GIVEN TASK
No images are to be carried over; print all other material exactly as it stands.

═══

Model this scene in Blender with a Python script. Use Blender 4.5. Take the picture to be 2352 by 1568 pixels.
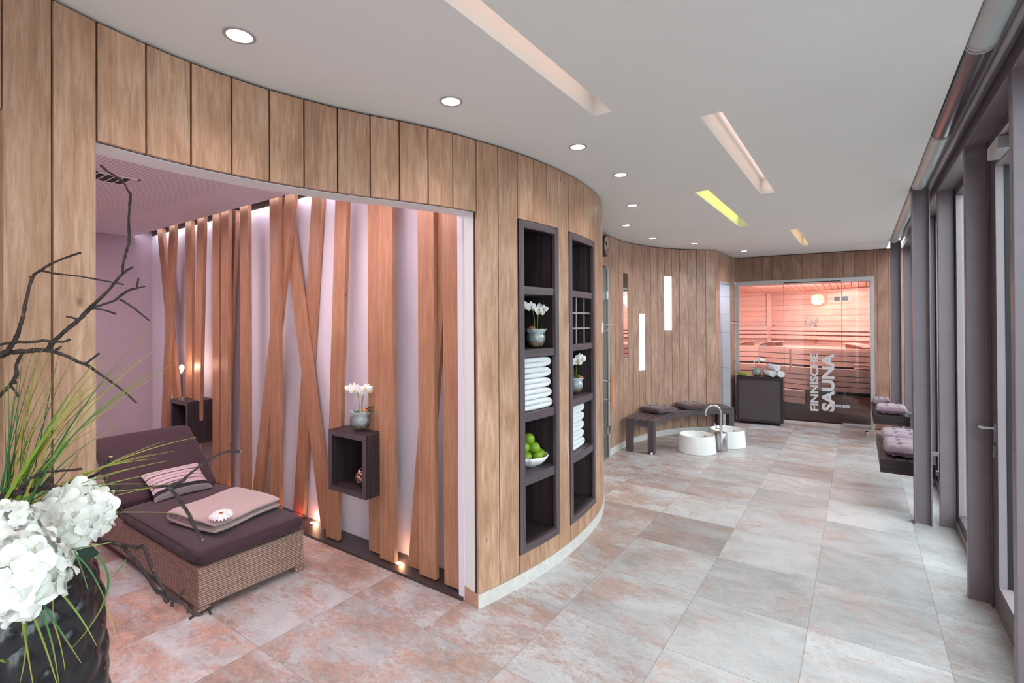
import bpy, bmesh, math, random
from mathutils import Vector, Matrix
for o in list(bpy.data.objects): bpy.data.objects.remove(o)
D=bpy.data; SC=bpy.context.scene; COL=SC.collection; PI=math.pi
R=random.Random(7)
# ---------------------------------------------------------------- camera
cam=D.cameras.new('camera'); cam.sensor_width=36; cam.lens=1138.5/2352*36
cam.shift_y=-(784-733.3)/2352; cam.clip_start=.05; cam.clip_end=200
co=D.objects.new('camera',cam); COL.objects.link(co); SC.camera=co
fw=Vector((-0.57331042,0.81932465,0.00472088)); rt=Vector((0.81930705,0.57332935,-0.00542349)); up=rt.cross(fw)
M=Matrix((rt,up,-fw)).transposed().to_4x4(); M.translation=Vector((1.44322,-2.56784,1.69878)); co.matrix_world=M
# ---------------------------------------------------------------- world and light
def lin(c):
    f=lambda v:(v/12.92 if v<=.04045 else ((v+.055)/1.055)**2.4)
    return tuple(f(v/255) for v in c)+(1,)
w=D.worlds.new('sky'); SC.world=w; w.use_nodes=True
w.node_tree.nodes['Background'].inputs[0].default_value=lin((222,228,236)); w.node_tree.nodes['Background'].inputs[1].default_value=3.1
SC.view_settings.view_transform='Standard'; SC.view_settings.look='None'; SC.view_settings.gamma=1; SC.view_settings.exposure=0.36
def light(kind,name,loc,energy,color,size=.1,size_y=None,rot=(0,0,0),spot=None,parent=None):
    l=D.lights.new(name,kind); l.energy=energy; l.color=lin(color)[:3]
    if kind=='AREA':
        l.size=size
        if size_y: l.shape='RECTANGLE'; l.size_y=size_y
    elif kind=='SPOT': l.spot_size=spot; l.spot_blend=1; l.shadow_soft_size=size
    else: l.shadow_soft_size=size
    o=D.objects.new(name,l); COL.objects.link(o); o.location=loc; o.rotation_euler=rot
    if parent: o.parent=parent
    return o
# overcast daylight coming in through the glazed side
dl=light('SUN','overcast_daylight',(8,2,5),13,(246,244,250)); dl.data.angle=math.radians(140)
dl.rotation_euler=Vector((-.80,.12,-.5)).to_track_quat('-Z','Y').to_euler()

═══

OUTPUT OF THE TASK
Model this scene in Blender with a Python script. Use Blender 4.5. Take the picture to be 2352 by 1568 pixels.
import bpy, bmesh, math, random
from mathutils import Vector, Matrix
for o in list(bpy.data.objects): bpy.data.objects.remove(o)
D=bpy.data; SC=bpy.context.scene; COL=SC.collection; PI=math.pi
R=random.Random(7)
# ---------------------------------------------------------------- camera
cam=D.cameras.new('camera'); cam.sensor_width=36; cam.lens=1138.5/2352*36
cam.shift_y=-(784-733.3)/2352; cam.clip_start=.05; cam.clip_end=200
co=D.objects.new('camera',cam); COL.objects.link(co); SC.camera=co
fw=Vector((-0.57331042,0.81932465,0.00472088)); rt=Vector((0.81930705,0.57332935,-0.00542349)); up=rt.cross(fw)
M=Matrix((rt,up,-fw)).transposed().to_4x4(); M.translation=Vector((1.44322,-2.56784,1.69878)); co.matrix_world=M
# ---------------------------------------------------------------- world and light
def lin(c):
    f=lambda v:(v/12.92 if v<=.04045 else ((v+.055)/1.055)**2.4)
    return tuple(f(v/255) for v in c)+(1,)
w=D.worlds.new('sky'); SC.world=w; w.use_nodes=True
w.node_tree.nodes['Background'].inputs[0].default_value=lin((222,228,236)); w.node_tree.nodes['Background'].inputs[1].default_value=3.1
SC.view_settings.view_transform='Standard'; SC.view_settings.look='None'; SC.view_settings.gamma=1; SC.view_settings.exposure=0.36
def light(kind,name,loc,energy,color,size=.1,size_y=None,rot=(0,0,0),spot=None,parent=None):
    l=D.lights.new(name,kind); l.energy=energy; l.color=lin(color)[:3]
    if kind=='AREA':
        l.size=size
        if size_y: l.shape='RECTANGLE'; l.size_y=size_y
    elif kind=='SPOT': l.spot_size=spot; l.spot_blend=1; l.shadow_soft_size=size
    else: l.shadow_soft_size=size
    o=D.objects.new(name,l); COL.objects.link(o); o.location=loc; o.rotation_euler=rot
    if parent: o.parent=parent
    return o
# overcast daylight coming in through the glazed side
dl=light('SUN','overcast_daylight',(8,2,5),13,(246,244,250)); dl.data.angle=math.radians(140)
dl.rotation_euler=Vector((-.80,.12,-.5)).to_track_quat('-Z','Y').to_euler()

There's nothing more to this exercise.